Parmi les prévenus, c’est contre Roushdane K., 39 ans, que la réquisition du parquet est la plus lourde : huit ans d’incarcération. Considéré comme le «grand frère» du quartier de la Renardière, il est le seul à comparaître en détention provisoire, derrière son box vitré, celui aussi dont le casier judiciaire est le plus lourd (il compte déjà des condamnations pour tentative de meurtre et complicité d’enlèvement). Selon les procureures, il est «le chef d’orchestre» du chantage exercé contre Paul Pogba. Concernant Adama C., Boubacar C., Machikour K. et Mamadou M., les autres prévenus, le parquet a réclamé des peines de cinq ans de prison ferme, respectivement assorties de sursis d’un an, deux ans, trois ans et dix-huit mois. Il n’a retenu contre aucun des prévenus le chef d’accusation d’enlèvement, estimant qu’il n’était pas caractérisé.
Contre Mathias Pogba, qui n’était pas présent lors de la soirée du 19 mars 2022 et n’est donc pas visé par les poursuites pour enlèvement et séquestration, le parquet a requis trois ans de prison, dont deux avec sursis, et la possibilité d’un aménagement de peine pour la dernière année. L’homme de 34 ans, lui-même ancien joueur professionnel, entre dans le dossier seulement au mois de juillet 2022, accusé de diverses «pressions» directes et indirectes exercées sur son cadet.
«Le projet délictuel est déjà construit quand Mathias Pogba le rejoint. Sa place est particulière, elle s’inscrit dans le projet d’extorsion sans qu’il en ait eu connaissance au départ. Pour autant, il savait que le but du groupe était de prendre les treize millions d’euros à Paul, qu’il y avait volonté de nuire. Mathias n’est pas passif, il prend des initiatives», ont soutenu les procureures. La veille, l’intéressé avait reconnu lors de son interrogatoire avoir commis «un million d’erreurs» qu’il «regrette» désormais, à commencer par ces vidéos menaçantes à l’encontre de son frère publiées sur les réseaux sociaux en août 2022.
«Choc viscéral»
Carine Piccio, l’avocate de Paul Pogba, avait décrit pour sa part, mardi soir, «un enchaînement d’événements tragiques» alimenté par le «sentiment d’envie, de frustration et de rancœur» des prévenus. «La poule aux œufs d’or ne pondait plus», avait-elle résumé, en référence à l’interruption du soutien financier dont les amis d’enfance du footballeur avaient longtemps bénéficié.
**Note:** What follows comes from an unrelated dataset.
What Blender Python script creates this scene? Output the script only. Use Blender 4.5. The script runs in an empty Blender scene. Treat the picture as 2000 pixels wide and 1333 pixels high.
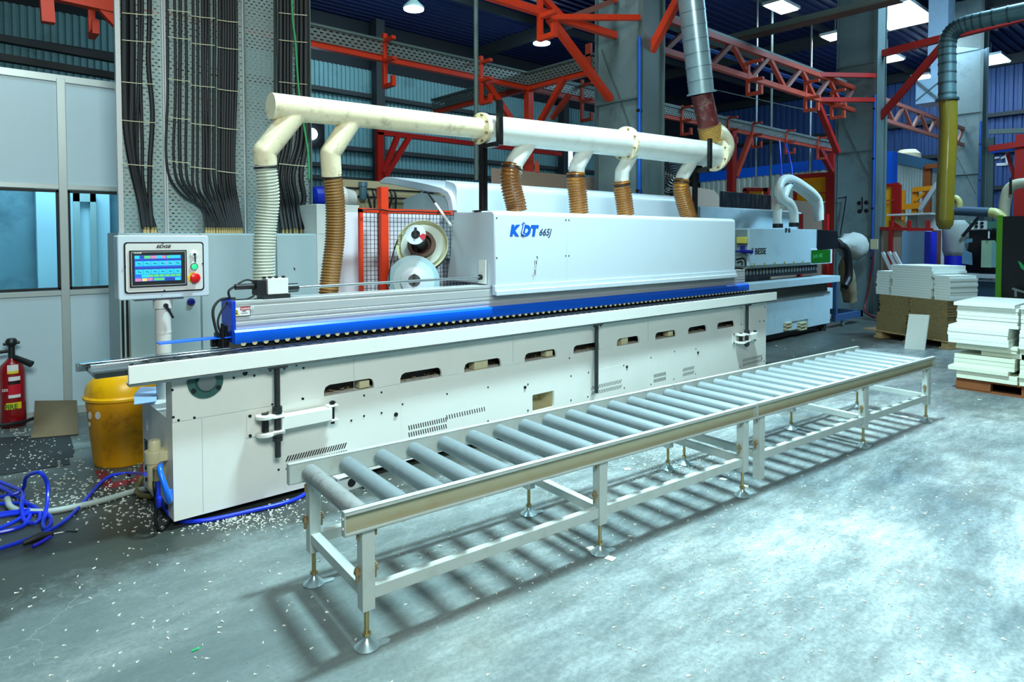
import bpy, bmesh, math, random
from mathutils import Vector, Matrix
random.seed(7)
V = Vector
PI = math.pi
# ------------------------------------------------------------------ camera
FPX, CY, PITCH, ROLL, YAW, CDY = 1271.1, 506.23, 3.18485e-2, -1.677e-3, .718816, -.078369
CAM = V((-0.98032, -4.11550, 1.65))
_f = V((math.sin(YAW)*math.cos(PITCH), math.cos(YAW)*math.cos(PITCH), -math.sin(PITCH)))
_r = V((math.cos(YAW), -math.sin(YAW), 0))
_u = _r.cross(_f)
_c, _s = math.cos(ROLL), math.sin(ROLL)
RR, UU, FF = _c*_r+_s*_u, -_s*_r+_c*_u, _f
scene = bpy.context.scene
cd = bpy.data.cameras.new('camera'); cam = bpy.data.objects.new('camera', cd)
scene.collection.objects.link(cam)
cd.sensor_width = 36; cd.lens = FPX/2000*36; cd.shift_y = -(666.5-CY)/2000
cd.clip_end = 200; cd.clip_start = .05
cam.matrix_world = Matrix(((RR.x, UU.x, -FF.x, CAM.x), (RR.y, UU.y, -FF.y, CAM.y), (RR.z, UU.z, -FF.z, CAM.z), (0, 0, 0, 1)))
scene.camera = cam
# ------------------------------------------------------------------ world, lights, exposure
scene.view_settings.view_transform = 'Standard'; scene.view_settings.look = 'None'
scene.view_settings.gamma = 1; scene.view_settings.use_curve_mapping = False
scene.view_settings.exposure = 0.32
w = bpy.data.worlds.new('world'); scene.world = w; w.use_nodes = True
w.node_tree.nodes['Background'].inputs[0].default_value = (.30, .62, .85, 1)
w.node_tree.nodes['Background'].inputs[1].default_value = .035
def area(name, loc, aim, size, power, col, sy=None, spread=None):
    l = bpy.data.lights.new(name, 'AREA'); l.energy = power; l.color = col; l.size = size
    if sy: l.shape = 'RECTANGLE'; l.size_y = sy
    if spread: l.spread = spread
    o = bpy.data.objects.new(name, l); scene.collection.objects.link(o); o.location = loc
    o.rotation_euler = (V(aim)-V(loc)).to_track_quat('-Z', 'Y').to_euler(); return o
TEAL = (.72, .97, 1.0)
area('ceiling_light_a', (3.0, -1.8, 8.0), (3.4, -2.9, 0), 1.1, 530, (.62, .93, 1.0), .55, spread=1.75)
area('front_fill_b', (-1.2, -6.2, 4.7), (-.1, .5, .7), 2.4, 300, (.90, 1.0, .94), 1.5)  # added soft fill from the camera side, not a ceiling lamp
area('side_fill_c', (11.6, -3.0, 7.0), (12.2, 1.3, 1.2), 1.2, 120, (.42, .76, 1.0), .8, spread=1.25)  # added narrow beam to lift the second machine and middle column
area('cabinet_fill_d', (-.6, .6, 7.0), (-.2, 2.8, 1.5), 1.6, 110, (.56, .88, 1.0))  # unseen fill put in for cabinets and partition
area('column_fill_e', (15.2, -1.6, 7.6), (17., 1.5, 0), 3, 430, (.44, .76, 1.0))  # unseen fill added to brighten the middle column
area('wall_fill_f', (8.0, 11.0, 8.4), (9.0, 16, 4), 5, 150, (.58, .88, 1.0), 2)  # extra wash added to light the back wall
area('far_fill_g', (24, 3.0, 8.2), (26, 5, 2), 4, 200, (.38, .68, 1.0))  # added fill for the far right end, no fixture there
area('rear_fill_h', (3.2, 1.4, 8.2), (3.8, 3.0, 3), 1.6, 90, (.80, .98, 1.0))  # added fill above the rear of the machine, no lamp body
FL = -.05
# ------------------------------------------------------------------ survey: pixel of the 2000x1333 photo met with a real plane
def at(px, py, x=None, y=None, z=None):
    d = (px-1000)/FPX*RR-(py-CY)/FPX*UU+FF
    if x is not None: t = (x-CAM.x)/d.x
    elif y is not None: t = (y-CAM.y)/d.y
    else: t = (z-CAM.z)/d.z
    return CAM+d*t
# ------------------------------------------------------------------ materials
def lin(c):
    return tuple((v/255/12.92 if v/255 <= .04045 else ((v/255+.055)/1.055)**2.4) for v in c)+(1,)
MATS = {}
def pm(name, col, rough=.5, metal=0, var=.12, scale=6, bump=0, dirt=None, dirt_amt=.5, dscale=3, coat=0, stretch=None, world=False):
    m = bpy.data.materials.new(name); m.use_nodes = True; nt = m.node_tree; n = nt.nodes; L = nt.links
    b = n['Principled BSDF']; b.inputs['Roughness'].default_value = rough; b.inputs['Metallic'].default_value = metal
    if coat: b.inputs['Coat Weight'].default_value = coat
    tc = n.new('ShaderNodeTexCoord'); ge = tc.outputs['Object']
    if world: ge = n.new('ShaderNodeNewGeometry').outputs['Position']
    if stretch:
        mp = n.new('ShaderNodeMapping'); mp.inputs['Scale'].default_value = stretch; L.new(ge, mp.inputs[0]); ge = mp.outputs[0]
    nz = n.new('ShaderNodeTexNoise'); nz.inputs['Scale'].default_value = scale; nz.inputs['Detail'].default_value = 6; nz.inputs['Roughness'].default_value = .65
    L.new(ge, nz.inputs[0])
    mx = n.new('ShaderNodeMix'); mx.data_type = 'RGBA'
    c = lin(col); mx.inputs[6].default_value = tuple(v*(1-var) for v in c[:3])+(1,); mx.inputs[7].default_value = tuple(min(1, v*(1+var)) for v in c[:3])+(1,)
    L.new(nz.outputs[0], mx.inputs[0]); out = mx.outputs[2]
    if dirt:
        n2 = n.new('ShaderNodeTexNoise'); n2.inputs['Scale'].default_value = dscale; n2.inputs['Detail'].default_value = 9; n2.inputs['Roughness'].default_value = .7
        L.new(ge, n2.inputs[0]); cr = n.new('ShaderNodeValToRGB'); cr.color_ramp.elements[0].position = .52; cr.color_ramp.elements[1].position = .72
        L.new(n2.outputs[0], cr.inputs[0]); mm = n.new('ShaderNodeMath'); mm.operation = 'MULTIPLY'; mm.inputs[1].default_value = dirt_amt; L.new(cr.outputs[0], mm.inputs[0])
        m2 = n.new('ShaderNodeMix'); m2.data_type = 'RGBA'; L.new(mm.outputs[0], m2.inputs[0]); L.new(out, m2.inputs[6]); m2.inputs[7].default_value = lin(dirt); out = m2.outputs[2]
    L.new(out, b.inputs['Base Color'])
    if bump:
        bp = n.new('ShaderNodeBump'); bp.inputs['Strength'].default_value = bump; bp.inputs['Distance'].default_value = .01
        L.new(nz.outputs[0], bp.inputs['Height']); L.new(bp.outputs[0], b.inputs['Normal'])
    MATS[name] = m; return m
def em(name, col, s):
    m = bpy.data.materials.new(name); m.use_nodes = True; n = m.node_tree.nodes; b = n['Principled BSDF']
    b.inputs['Base Color'].default_value = (0.02, .02, .02, 1); b.inputs['Emission Color'].default_value = lin(col); b.inputs['Emission Strength'].default_value = s
    return m
white = pm('white_paint', (236, 238, 232), .38, var=.03, dirt=(190, 190, 175), dirt_amt=.18, dscale=1.5)
white2 = pm('white_hood', (206, 219, 228), .3, var=.02)
alum = pm('aluminium', (205, 208, 208), .4, .35, var=.05, stretch=(.3, 8, 8))
grey_paint = pm('cabinet_grey', (176, 196, 200), .45, var=.05)
white_cab = pm('cabinet_white', (222, 222, 216), .45, var=.04)
blue = pm('blue_paint', (6, 104, 245), .35, var=.05)
black = pm('black_rubber', (16, 18, 20), .55, var=.3)
blackm = pm('black_metal', (22, 22, 24), .4, .3, var=.2, dirt=(90, 80, 75), dirt_amt=.3, dscale=14)
steel = pm('steel', (150, 156, 158), .35, .8, var=.15, scale=20)
darksteel = pm('dark_steel', (70, 74, 76), .4, .8, var=.25, scale=25)
chrome = pm('chrome', (200, 205, 208), .15, 1, var=.05)
cream = pm('cream_pipe', (244, 232, 196), .35, var=.05, dirt=(110, 80, 40), dirt_amt=.5, dscale=9)
creamwhite = pm('cream_white_pipe', (228, 232, 224), .32, var=.05, dirt=(150, 150, 140), dirt_amt=.35, dscale=6)
conv = pm('conveyor_grey', (184, 194, 190), .42, .1, var=.07, dirt=(120, 105, 70), dirt_amt=.25, dscale=8)
convweb = pm('conveyor_web', (170, 170, 142), .45, .1, var=.12, scale=5, dirt=(150, 120, 60), dirt_amt=.35, dscale=5)
roller = pm('roller_steel', (136, 150, 154), .36, .3, var=.22, scale=7, bump=.1, dirt=(96, 102, 102), dirt_amt=.45, dscale=7, world=True)
rollerw = pm('roller_worn', (148, 152, 150), .5, .3, var=.25, scale=9, bump=.5, dirt=(90, 75, 65), dirt_amt=.9, dscale=14)
zinc = pm('zinc_pad', (190, 215, 220), .3, .7, var=.12, scale=30)
brass = pm('brass', (178, 160, 112), .35, .8, var=.2, scale=30)
rust = pm('rusty_bolt', (150, 130, 95), .6, .5, var=.3, scale=40)
yellow = pm('yellow_plastic', (250, 172, 6), .4, var=.06, dirt=(120, 40, 20), dirt_amt=.6, dscale=5.5)
yellowlid = pm('yellow_lid', (252, 186, 8), .33, var=.05, dirt=(130, 70, 20), dirt_amt=.5, dscale=5)
red = pm('red_paint', (150, 12, 22), .3, var=.1, coat=.3)
orange = pm('orange_steel', (232, 62, 26), .42, var=.12, dirt=(120, 40, 30), dirt_amt=.4, dscale=6)
orange_dull = pm('dull_orange_steel', (196, 72, 48), .5, var=.12, dirt=(100, 50, 45), dirt_amt=.5, dscale=5)
redsteel = pm('dark_red_steel', (168, 24, 16), .45, var=.2)
colgrey = pm('column_paint', (122, 144, 146), .5, .1, var=.22, scale=2.2, dirt=(70, 88, 92), dirt_amt=.75, dscale=1.6)
coldark = pm('column_flange', (112, 130, 130), .45, .3, var=.2, scale=3, dirt=(60, 70, 70), dirt_amt=.5, stretch=(1, 1, .25))
galv = pm('galvanised_duct', (165, 190, 196), .33, .6, var=.2, scale=5, dirt=(110, 125, 130), dirt_amt=.5, dscale=10)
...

L’avocate avait relevé le «traumatisme» et le «choc viscéral» subi par son client : «Que les personnes les plus proches de lui soient le visage de cette histoire est effrayant pour lui. [Après la soirée du 19 mars 2022], il va passer en mode survie. Ce qui va prédominer chez lui, c’est la pression psychologique. Il a été trahi.»
Au titre de ce «préjudice moral», elle a réclamé une somme de 50 000 euros. Elle a aussi réclamé près de 200 000 euros au titre de divers «dons» et achats effectués sur le compte de Paul Pogba après les faits, à l’encontre de tous les prévenus sauf Mathias Pogba, dont il est établi qu’il n’a pas reçu d’argent de son frère au cours de cette période. Le procès s’achèvera jeudi par les dernières plaidoiries des avocats de la défense.